MATERIAL FOR THIS TASK:
▬▬▬▬▬▬▬▬▬▬

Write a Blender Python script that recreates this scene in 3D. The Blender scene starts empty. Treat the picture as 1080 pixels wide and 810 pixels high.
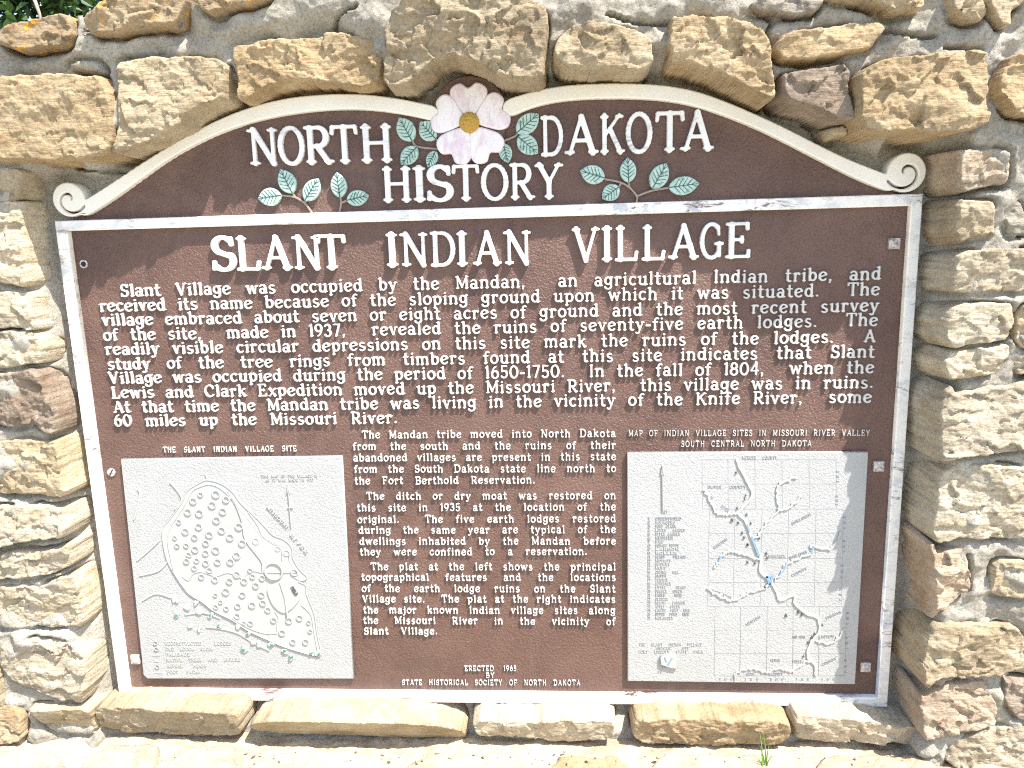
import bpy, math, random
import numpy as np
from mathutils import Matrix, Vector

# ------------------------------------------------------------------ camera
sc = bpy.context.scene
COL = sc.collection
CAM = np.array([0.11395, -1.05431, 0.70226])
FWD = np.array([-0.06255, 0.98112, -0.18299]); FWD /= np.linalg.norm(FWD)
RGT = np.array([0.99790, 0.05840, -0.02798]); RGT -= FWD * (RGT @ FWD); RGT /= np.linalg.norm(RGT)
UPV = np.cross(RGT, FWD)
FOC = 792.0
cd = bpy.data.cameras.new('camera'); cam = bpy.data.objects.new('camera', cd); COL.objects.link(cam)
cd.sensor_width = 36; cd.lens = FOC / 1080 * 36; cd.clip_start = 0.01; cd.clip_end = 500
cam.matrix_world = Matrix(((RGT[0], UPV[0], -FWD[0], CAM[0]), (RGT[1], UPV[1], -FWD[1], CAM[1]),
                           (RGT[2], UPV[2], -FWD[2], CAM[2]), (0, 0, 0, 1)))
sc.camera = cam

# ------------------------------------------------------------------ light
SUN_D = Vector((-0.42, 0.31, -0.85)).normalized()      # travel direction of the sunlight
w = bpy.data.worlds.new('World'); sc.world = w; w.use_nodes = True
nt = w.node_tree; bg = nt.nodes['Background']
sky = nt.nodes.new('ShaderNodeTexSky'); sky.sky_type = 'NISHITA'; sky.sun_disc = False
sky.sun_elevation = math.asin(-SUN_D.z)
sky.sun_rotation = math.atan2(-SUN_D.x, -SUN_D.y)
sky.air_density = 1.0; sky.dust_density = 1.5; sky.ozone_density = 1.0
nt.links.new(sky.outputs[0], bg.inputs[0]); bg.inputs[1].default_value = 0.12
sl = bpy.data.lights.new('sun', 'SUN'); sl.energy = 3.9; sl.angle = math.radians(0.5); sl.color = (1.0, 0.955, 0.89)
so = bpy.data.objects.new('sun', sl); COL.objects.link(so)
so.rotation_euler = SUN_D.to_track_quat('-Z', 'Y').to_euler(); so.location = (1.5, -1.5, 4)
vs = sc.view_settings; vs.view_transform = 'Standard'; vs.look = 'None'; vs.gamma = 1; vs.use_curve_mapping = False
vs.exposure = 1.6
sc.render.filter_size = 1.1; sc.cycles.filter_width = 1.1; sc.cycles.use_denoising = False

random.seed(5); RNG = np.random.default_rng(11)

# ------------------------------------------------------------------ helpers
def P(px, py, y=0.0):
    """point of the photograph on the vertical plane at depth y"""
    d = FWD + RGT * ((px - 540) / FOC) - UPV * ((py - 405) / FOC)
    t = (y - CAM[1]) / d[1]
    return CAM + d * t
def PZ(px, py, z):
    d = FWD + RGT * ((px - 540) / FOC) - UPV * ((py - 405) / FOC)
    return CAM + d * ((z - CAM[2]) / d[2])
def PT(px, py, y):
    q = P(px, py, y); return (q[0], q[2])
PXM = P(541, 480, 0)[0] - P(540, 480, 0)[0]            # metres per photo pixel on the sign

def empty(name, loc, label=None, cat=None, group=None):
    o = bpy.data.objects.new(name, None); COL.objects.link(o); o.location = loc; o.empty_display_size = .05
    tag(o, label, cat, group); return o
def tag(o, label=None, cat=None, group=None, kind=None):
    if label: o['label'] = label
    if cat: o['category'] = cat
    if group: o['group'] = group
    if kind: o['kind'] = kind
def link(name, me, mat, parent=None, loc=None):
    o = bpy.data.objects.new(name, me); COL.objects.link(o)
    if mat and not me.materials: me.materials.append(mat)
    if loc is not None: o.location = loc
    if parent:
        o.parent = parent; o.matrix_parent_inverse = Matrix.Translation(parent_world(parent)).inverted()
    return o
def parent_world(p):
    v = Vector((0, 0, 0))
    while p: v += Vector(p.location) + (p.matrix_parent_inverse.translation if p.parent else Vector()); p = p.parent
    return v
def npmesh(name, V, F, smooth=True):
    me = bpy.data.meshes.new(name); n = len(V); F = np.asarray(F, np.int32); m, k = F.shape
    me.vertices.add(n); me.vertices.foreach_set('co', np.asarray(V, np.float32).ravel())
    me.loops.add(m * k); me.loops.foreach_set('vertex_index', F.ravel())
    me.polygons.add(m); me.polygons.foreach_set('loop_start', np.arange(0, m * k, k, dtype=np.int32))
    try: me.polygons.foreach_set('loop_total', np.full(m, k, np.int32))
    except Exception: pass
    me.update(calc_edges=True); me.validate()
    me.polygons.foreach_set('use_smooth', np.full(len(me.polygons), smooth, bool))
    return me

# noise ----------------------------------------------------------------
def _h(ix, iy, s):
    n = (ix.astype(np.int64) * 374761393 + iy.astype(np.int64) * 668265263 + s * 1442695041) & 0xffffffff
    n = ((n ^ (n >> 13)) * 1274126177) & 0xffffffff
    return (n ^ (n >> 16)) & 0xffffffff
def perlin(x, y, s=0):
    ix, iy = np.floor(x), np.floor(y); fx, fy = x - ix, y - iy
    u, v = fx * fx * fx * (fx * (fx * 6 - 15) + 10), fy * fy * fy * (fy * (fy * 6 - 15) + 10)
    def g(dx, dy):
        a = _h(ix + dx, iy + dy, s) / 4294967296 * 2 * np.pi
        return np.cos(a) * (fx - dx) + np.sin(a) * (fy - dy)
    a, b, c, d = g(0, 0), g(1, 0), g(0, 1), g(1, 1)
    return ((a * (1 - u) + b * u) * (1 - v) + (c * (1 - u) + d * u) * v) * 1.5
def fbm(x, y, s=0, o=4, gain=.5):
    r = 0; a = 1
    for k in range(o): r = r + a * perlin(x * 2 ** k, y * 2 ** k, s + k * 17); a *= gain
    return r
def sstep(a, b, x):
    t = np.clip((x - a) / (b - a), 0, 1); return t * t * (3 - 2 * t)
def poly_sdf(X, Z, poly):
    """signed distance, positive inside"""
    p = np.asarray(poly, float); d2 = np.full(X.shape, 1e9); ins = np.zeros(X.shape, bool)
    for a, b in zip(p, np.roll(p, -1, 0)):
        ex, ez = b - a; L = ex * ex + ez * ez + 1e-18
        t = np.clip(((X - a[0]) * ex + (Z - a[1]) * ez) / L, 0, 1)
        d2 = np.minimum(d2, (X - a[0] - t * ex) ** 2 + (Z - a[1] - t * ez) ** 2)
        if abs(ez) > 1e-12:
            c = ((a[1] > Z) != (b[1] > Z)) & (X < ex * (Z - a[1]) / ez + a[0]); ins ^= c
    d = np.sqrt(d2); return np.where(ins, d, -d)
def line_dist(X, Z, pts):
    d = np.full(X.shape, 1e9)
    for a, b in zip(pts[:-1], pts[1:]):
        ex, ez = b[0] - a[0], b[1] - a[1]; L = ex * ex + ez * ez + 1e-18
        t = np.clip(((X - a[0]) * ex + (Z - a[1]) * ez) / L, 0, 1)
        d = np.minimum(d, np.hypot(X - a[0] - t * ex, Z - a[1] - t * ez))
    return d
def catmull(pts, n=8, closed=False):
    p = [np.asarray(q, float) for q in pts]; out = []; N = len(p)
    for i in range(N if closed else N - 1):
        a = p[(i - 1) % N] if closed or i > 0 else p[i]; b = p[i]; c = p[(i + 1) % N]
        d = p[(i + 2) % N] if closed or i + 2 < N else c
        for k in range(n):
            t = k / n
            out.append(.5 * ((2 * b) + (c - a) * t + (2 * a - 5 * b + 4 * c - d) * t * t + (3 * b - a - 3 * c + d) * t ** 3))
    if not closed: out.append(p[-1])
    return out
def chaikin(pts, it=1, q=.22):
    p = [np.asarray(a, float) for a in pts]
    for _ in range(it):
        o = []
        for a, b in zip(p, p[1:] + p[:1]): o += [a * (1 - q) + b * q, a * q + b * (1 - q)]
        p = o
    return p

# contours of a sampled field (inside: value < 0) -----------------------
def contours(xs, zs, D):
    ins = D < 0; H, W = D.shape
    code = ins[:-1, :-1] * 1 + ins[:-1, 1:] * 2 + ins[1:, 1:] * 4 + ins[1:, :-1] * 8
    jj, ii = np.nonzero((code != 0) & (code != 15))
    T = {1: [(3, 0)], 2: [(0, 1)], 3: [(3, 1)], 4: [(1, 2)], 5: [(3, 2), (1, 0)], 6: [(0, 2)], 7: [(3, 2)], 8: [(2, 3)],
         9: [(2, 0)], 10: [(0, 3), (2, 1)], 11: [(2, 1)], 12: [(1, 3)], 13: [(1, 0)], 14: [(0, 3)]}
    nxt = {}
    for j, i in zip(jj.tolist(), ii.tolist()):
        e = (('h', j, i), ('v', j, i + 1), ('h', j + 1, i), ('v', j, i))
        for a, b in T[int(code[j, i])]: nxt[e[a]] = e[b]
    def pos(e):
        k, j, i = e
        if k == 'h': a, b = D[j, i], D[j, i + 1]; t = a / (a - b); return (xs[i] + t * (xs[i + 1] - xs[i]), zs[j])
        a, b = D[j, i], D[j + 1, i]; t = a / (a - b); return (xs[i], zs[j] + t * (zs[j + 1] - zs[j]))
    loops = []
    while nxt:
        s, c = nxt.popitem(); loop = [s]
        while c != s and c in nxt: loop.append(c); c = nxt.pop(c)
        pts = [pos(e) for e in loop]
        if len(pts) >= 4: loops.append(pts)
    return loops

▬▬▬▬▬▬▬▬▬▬

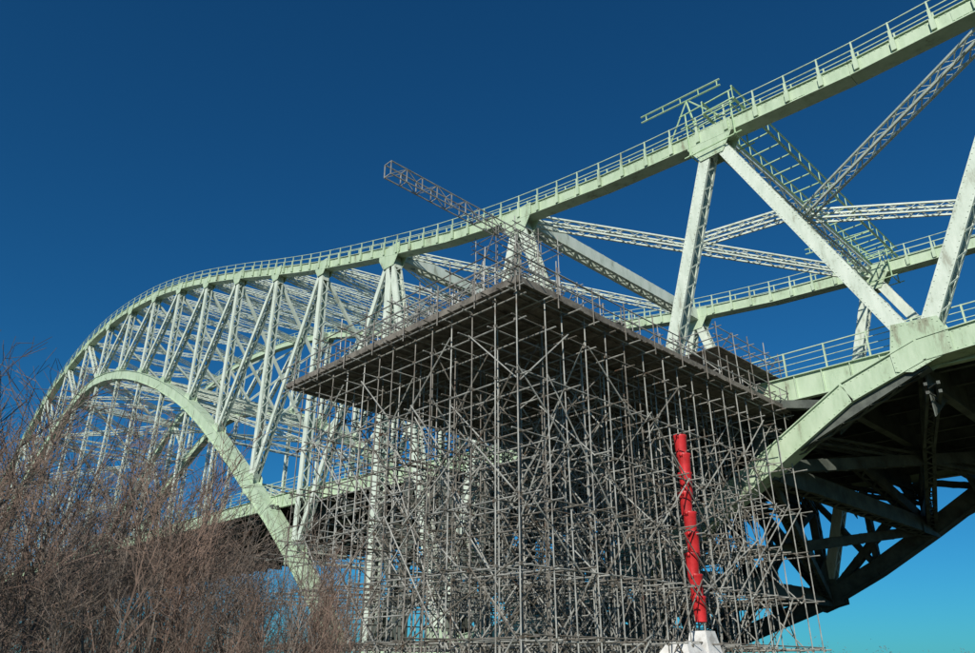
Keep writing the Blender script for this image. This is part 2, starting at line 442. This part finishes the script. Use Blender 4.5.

▬▬▬▬▬▬▬▬▬▬

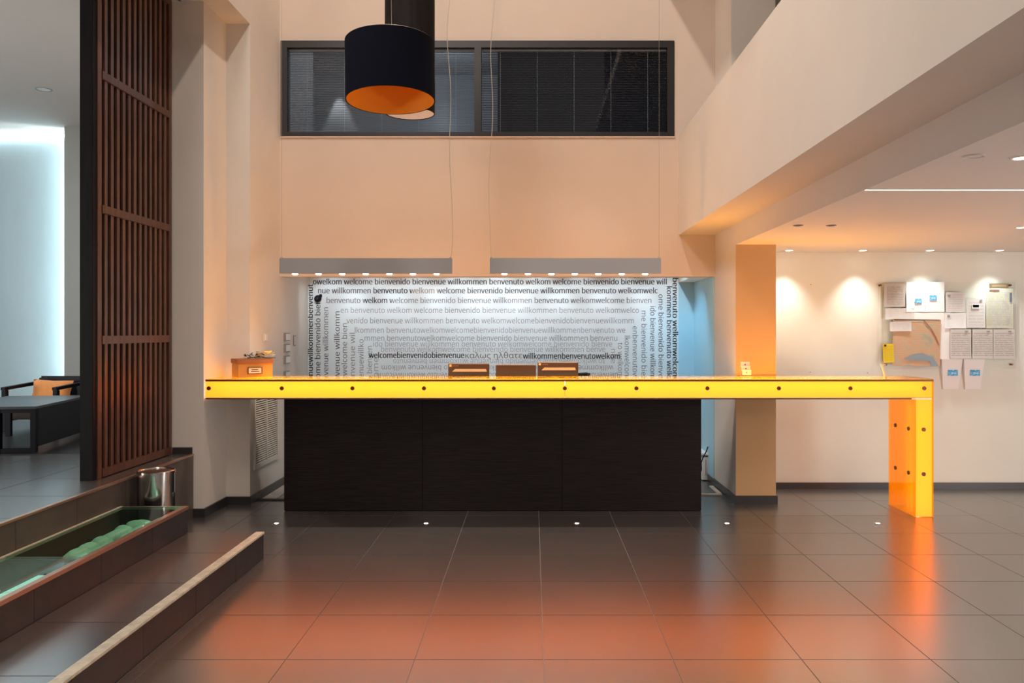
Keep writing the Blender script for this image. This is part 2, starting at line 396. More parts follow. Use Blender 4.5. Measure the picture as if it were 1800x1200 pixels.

▬▬▬▬▬▬▬▬▬▬

WHAT IS ASKED: Pull out only the lines from the one with "Write a Blender" up to and including the one with "sc.camera = cam", and drop any pictures along the way.

SOLUTION FOR THIS EXERCISE:
Write a Blender Python script that recreates this scene in 3D. The Blender scene starts empty. Treat the picture as 1080 pixels wide and 810 pixels high.
import bpy, math, random
import numpy as np
from mathutils import Matrix, Vector

# ------------------------------------------------------------------ camera
sc = bpy.context.scene
COL = sc.collection
CAM = np.array([0.11395, -1.05431, 0.70226])
FWD = np.array([-0.06255, 0.98112, -0.18299]); FWD /= np.linalg.norm(FWD)
RGT = np.array([0.99790, 0.05840, -0.02798]); RGT -= FWD * (RGT @ FWD); RGT /= np.linalg.norm(RGT)
UPV = np.cross(RGT, FWD)
FOC = 792.0
cd = bpy.data.cameras.new('camera'); cam = bpy.data.objects.new('camera', cd); COL.objects.link(cam)
cd.sensor_width = 36; cd.lens = FOC / 1080 * 36; cd.clip_start = 0.01; cd.clip_end = 500
cam.matrix_world = Matrix(((RGT[0], UPV[0], -FWD[0], CAM[0]), (RGT[1], UPV[1], -FWD[1], CAM[1]),
                           (RGT[2], UPV[2], -FWD[2], CAM[2]), (0, 0, 0, 1)))
sc.camera = cam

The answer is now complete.